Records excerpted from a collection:
-=-=-

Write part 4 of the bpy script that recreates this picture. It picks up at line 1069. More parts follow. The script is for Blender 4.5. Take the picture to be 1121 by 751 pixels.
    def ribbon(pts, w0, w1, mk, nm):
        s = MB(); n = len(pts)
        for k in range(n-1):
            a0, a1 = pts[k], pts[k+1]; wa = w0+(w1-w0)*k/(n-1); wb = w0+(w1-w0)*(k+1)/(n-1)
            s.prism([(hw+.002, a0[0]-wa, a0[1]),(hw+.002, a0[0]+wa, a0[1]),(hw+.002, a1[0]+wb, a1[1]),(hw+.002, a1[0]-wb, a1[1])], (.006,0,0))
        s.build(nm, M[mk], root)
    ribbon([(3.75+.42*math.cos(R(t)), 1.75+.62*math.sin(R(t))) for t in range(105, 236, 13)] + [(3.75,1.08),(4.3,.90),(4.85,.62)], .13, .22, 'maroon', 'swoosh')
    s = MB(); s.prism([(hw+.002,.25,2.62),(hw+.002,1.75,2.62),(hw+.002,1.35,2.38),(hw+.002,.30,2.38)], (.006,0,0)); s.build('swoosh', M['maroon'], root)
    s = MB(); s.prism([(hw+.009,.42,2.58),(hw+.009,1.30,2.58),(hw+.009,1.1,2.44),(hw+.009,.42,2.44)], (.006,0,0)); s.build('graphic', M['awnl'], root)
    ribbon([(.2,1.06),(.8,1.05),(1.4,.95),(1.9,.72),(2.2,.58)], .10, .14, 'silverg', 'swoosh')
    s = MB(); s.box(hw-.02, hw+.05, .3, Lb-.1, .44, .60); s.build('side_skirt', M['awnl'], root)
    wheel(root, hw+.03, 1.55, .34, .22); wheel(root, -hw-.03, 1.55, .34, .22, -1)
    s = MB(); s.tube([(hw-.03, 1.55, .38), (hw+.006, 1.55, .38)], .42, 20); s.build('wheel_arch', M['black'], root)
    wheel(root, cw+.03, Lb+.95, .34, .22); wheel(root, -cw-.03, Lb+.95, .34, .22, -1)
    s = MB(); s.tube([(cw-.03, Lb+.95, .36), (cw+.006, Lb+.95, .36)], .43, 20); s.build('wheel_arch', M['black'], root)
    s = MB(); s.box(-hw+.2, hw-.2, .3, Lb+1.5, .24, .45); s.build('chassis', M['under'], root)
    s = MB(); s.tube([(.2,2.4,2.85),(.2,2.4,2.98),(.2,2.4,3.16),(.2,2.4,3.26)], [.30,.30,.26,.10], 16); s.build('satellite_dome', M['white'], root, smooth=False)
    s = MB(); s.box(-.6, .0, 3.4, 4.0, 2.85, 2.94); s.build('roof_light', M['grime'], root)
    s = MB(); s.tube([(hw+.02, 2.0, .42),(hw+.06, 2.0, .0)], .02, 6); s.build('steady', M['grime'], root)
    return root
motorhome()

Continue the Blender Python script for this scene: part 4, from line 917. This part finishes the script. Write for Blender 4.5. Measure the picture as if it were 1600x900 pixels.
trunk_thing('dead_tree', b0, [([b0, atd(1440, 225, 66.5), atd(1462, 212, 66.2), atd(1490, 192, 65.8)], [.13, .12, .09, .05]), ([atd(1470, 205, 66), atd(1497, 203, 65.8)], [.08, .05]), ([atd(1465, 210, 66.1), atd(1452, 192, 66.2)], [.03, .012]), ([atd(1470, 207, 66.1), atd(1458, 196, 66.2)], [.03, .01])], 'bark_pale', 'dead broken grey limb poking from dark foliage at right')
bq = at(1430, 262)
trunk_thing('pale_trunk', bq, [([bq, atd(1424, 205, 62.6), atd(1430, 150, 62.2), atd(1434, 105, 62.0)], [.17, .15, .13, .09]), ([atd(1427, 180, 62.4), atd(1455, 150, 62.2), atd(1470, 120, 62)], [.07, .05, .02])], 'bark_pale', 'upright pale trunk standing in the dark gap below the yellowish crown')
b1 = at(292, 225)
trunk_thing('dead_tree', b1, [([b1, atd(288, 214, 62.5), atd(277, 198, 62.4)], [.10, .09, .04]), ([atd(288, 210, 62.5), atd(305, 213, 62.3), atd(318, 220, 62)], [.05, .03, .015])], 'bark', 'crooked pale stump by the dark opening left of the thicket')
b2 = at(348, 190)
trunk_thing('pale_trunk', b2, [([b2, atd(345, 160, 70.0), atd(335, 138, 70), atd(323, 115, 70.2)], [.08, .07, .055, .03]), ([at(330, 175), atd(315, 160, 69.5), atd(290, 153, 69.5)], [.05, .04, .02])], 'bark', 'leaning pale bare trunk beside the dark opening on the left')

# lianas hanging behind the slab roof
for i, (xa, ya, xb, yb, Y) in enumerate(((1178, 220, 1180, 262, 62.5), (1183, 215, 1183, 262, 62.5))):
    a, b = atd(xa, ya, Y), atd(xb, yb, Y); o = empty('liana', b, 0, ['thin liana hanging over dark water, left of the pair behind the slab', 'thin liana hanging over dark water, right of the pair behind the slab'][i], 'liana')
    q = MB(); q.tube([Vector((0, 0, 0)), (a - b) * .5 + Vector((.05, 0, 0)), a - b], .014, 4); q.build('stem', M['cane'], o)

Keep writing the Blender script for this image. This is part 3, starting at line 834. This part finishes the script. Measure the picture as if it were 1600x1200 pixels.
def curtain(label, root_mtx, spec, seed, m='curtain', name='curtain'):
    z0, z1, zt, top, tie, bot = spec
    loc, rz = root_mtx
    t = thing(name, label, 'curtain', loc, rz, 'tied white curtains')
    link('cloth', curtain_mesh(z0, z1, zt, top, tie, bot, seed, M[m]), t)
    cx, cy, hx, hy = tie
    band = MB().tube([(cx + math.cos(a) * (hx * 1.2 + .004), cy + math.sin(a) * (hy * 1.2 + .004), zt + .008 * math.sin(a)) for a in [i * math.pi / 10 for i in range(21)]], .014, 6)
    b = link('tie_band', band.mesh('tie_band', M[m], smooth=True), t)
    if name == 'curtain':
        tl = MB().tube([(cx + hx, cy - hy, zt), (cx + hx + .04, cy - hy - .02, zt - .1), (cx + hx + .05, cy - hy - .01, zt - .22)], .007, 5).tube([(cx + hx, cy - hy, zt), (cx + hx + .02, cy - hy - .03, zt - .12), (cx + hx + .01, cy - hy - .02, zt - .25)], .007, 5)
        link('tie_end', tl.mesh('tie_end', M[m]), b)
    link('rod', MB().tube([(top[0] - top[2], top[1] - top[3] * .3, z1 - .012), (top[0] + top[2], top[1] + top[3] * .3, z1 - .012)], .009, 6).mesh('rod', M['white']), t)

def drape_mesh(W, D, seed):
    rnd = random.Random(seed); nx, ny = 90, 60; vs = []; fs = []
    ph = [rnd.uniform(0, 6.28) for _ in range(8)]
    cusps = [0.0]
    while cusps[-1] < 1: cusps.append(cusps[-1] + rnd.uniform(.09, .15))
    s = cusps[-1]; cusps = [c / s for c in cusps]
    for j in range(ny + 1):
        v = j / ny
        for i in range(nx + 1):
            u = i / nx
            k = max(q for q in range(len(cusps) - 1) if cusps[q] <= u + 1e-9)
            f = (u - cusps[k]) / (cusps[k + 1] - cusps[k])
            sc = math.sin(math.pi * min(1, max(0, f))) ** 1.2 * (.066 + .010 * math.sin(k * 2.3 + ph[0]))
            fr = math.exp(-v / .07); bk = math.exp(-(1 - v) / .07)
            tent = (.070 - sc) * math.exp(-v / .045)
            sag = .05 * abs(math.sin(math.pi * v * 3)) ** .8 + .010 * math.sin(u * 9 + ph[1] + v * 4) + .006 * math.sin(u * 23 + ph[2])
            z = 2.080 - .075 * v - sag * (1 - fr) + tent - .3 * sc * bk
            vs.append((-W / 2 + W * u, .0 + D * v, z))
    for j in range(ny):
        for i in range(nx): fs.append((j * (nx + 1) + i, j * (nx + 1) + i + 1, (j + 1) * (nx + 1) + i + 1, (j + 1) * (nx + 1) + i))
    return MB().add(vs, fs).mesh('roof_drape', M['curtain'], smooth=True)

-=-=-

> [EXERCISE AIM]:
Transcribe nothing but the lines from the line with "Continue the Blender" through the line with "q = MB(); q.tube([Vector((0, 0, 0)), (a", reproducing each exactly.

> [COMPLETE ANSWER]:
Continue the Blender Python script for this scene: part 4, from line 917. This part finishes the script. Write for Blender 4.5. Measure the picture as if it were 1600x900 pixels.
trunk_thing('dead_tree', b0, [([b0, atd(1440, 225, 66.5), atd(1462, 212, 66.2), atd(1490, 192, 65.8)], [.13, .12, .09, .05]), ([atd(1470, 205, 66), atd(1497, 203, 65.8)], [.08, .05]), ([atd(1465, 210, 66.1), atd(1452, 192, 66.2)], [.03, .012]), ([atd(1470, 207, 66.1), atd(1458, 196, 66.2)], [.03, .01])], 'bark_pale', 'dead broken grey limb poking from dark foliage at right')
bq = at(1430, 262)
trunk_thing('pale_trunk', bq, [([bq, atd(1424, 205, 62.6), atd(1430, 150, 62.2), atd(1434, 105, 62.0)], [.17, .15, .13, .09]), ([atd(1427, 180, 62.4), atd(1455, 150, 62.2), atd(1470, 120, 62)], [.07, .05, .02])], 'bark_pale', 'upright pale trunk standing in the dark gap below the yellowish crown')
b1 = at(292, 225)
trunk_thing('dead_tree', b1, [([b1, atd(288, 214, 62.5), atd(277, 198, 62.4)], [.10, .09, .04]), ([atd(288, 210, 62.5), atd(305, 213, 62.3), atd(318, 220, 62)], [.05, .03, .015])], 'bark', 'crooked pale stump by the dark opening left of the thicket')
b2 = at(348, 190)
trunk_thing('pale_trunk', b2, [([b2, atd(345, 160, 70.0), atd(335, 138, 70), atd(323, 115, 70.2)], [.08, .07, .055, .03]), ([at(330, 175), atd(315, 160, 69.5), atd(290, 153, 69.5)], [.05, .04, .02])], 'bark', 'leaning pale bare trunk beside the dark opening on the left')

# lianas hanging behind the slab roof
for i, (xa, ya, xb, yb, Y) in enumerate(((1178, 220, 1180, 262, 62.5), (1183, 215, 1183, 262, 62.5))):
    a, b = atd(xa, ya, Y), atd(xb, yb, Y); o = empty('liana', b, 0, ['thin liana hanging over dark water, left of the pair behind the slab', 'thin liana hanging over dark water, right of the pair behind the slab'][i], 'liana')
    q = MB(); q.tube([Vector((0, 0, 0)), (a - b) * .5 + Vector((.05, 0, 0)), a - b], .014, 4); q.build('stem', M['cane'], o)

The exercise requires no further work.